Disney rereleased Song of the South multiple times in the decades following its premiere. But the film’s 1986 theatrical run proved to be its last public outing, and after that year, it remained locked away in the so-called “Disney Vault.”

In March, Disney executive chairman Bob Iger confirmed that Song of the South would not be released on the company’s new streaming service, Disney+, because it was “not appropriate in today’s world,” reported Tom Grater for Deadline.

South of the South is one of many Disney films with overtly racist themes: Take “What Made the Red Man Red?,” a song from Peter Pan (1953) that contains racist depictions of indigenous people, and Dumbo’s Jim Crow character (1941), which employs derogatory stereotypes of African Americans, as just two examples. These films and other problematic titles appear on Disney+ with a disclaimer tag that states they “may contain outdated cultural depictions.”

The planned overhaul of the two Splash Mountain rides will likely cost tens of millions of dollars, reports Brooks Barnes for the New York Times. At this time, there are no plans to change the Splash Mountain ride in Tokyo Disneyland, which is licensed and operated by an outside organization.

Splash Mountain was first conceived in 1983, according to film critic Karina Longworth, who produced a six-part series on Song of the South for her classic Hollywood podcast, “You Must Remember This.” Designers originally planned to name it “Zip-A-Dee River Run”—a nod to Song of the South’s Oscar-winning song—but later changed the name to “Splash Mountain” in a vague allusion to a 1983 film starring Tom Hanks.

The ride makes no reference to Uncle Remus. Instead, it tells the story of the musical’s animal characters, including Br’er Rabbit and Br’er Fox, as Scottie Andrew notes for CNN.

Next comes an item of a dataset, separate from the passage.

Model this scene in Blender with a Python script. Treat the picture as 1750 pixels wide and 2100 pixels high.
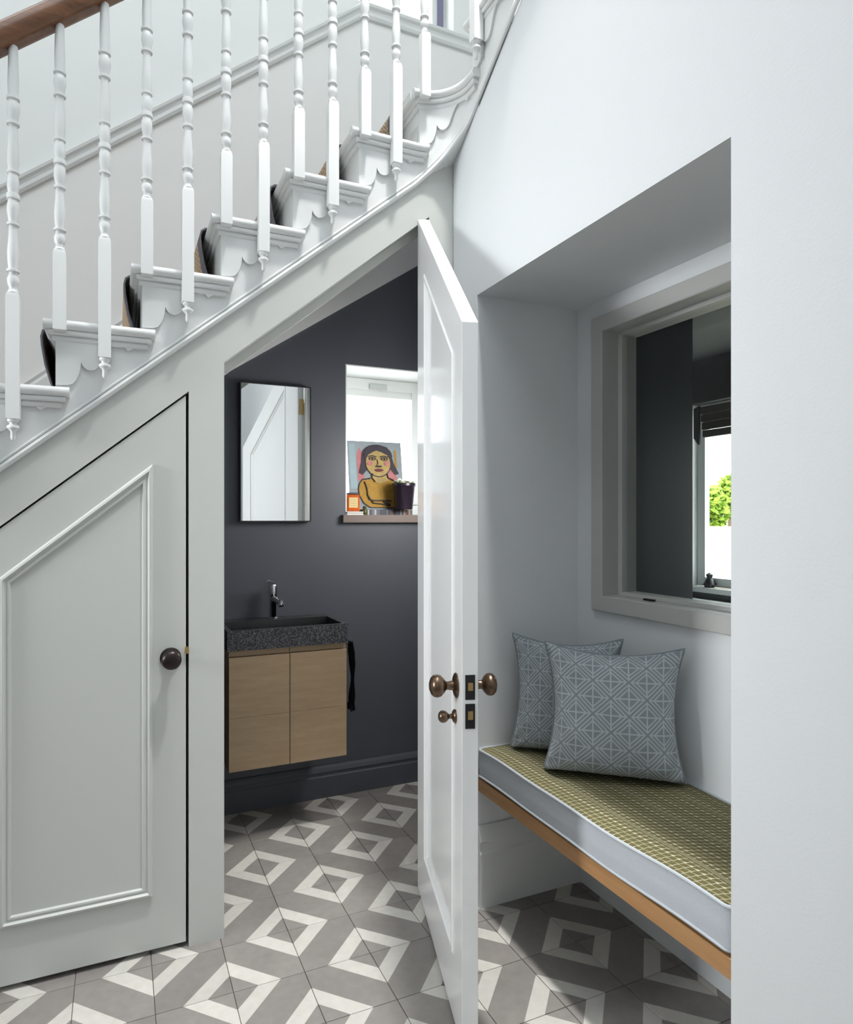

Splash Mountain’s connection to the controversial film ended up being “invisible to most riders,” explains Longworth. “At a time when Disney was making most of its money from home video and theme parks, this savvy decision was made to salvage the least controversial aspects of Song of the South and funnel them into a ride—leaving what was left of the film, the overtly racist stuff, behind.”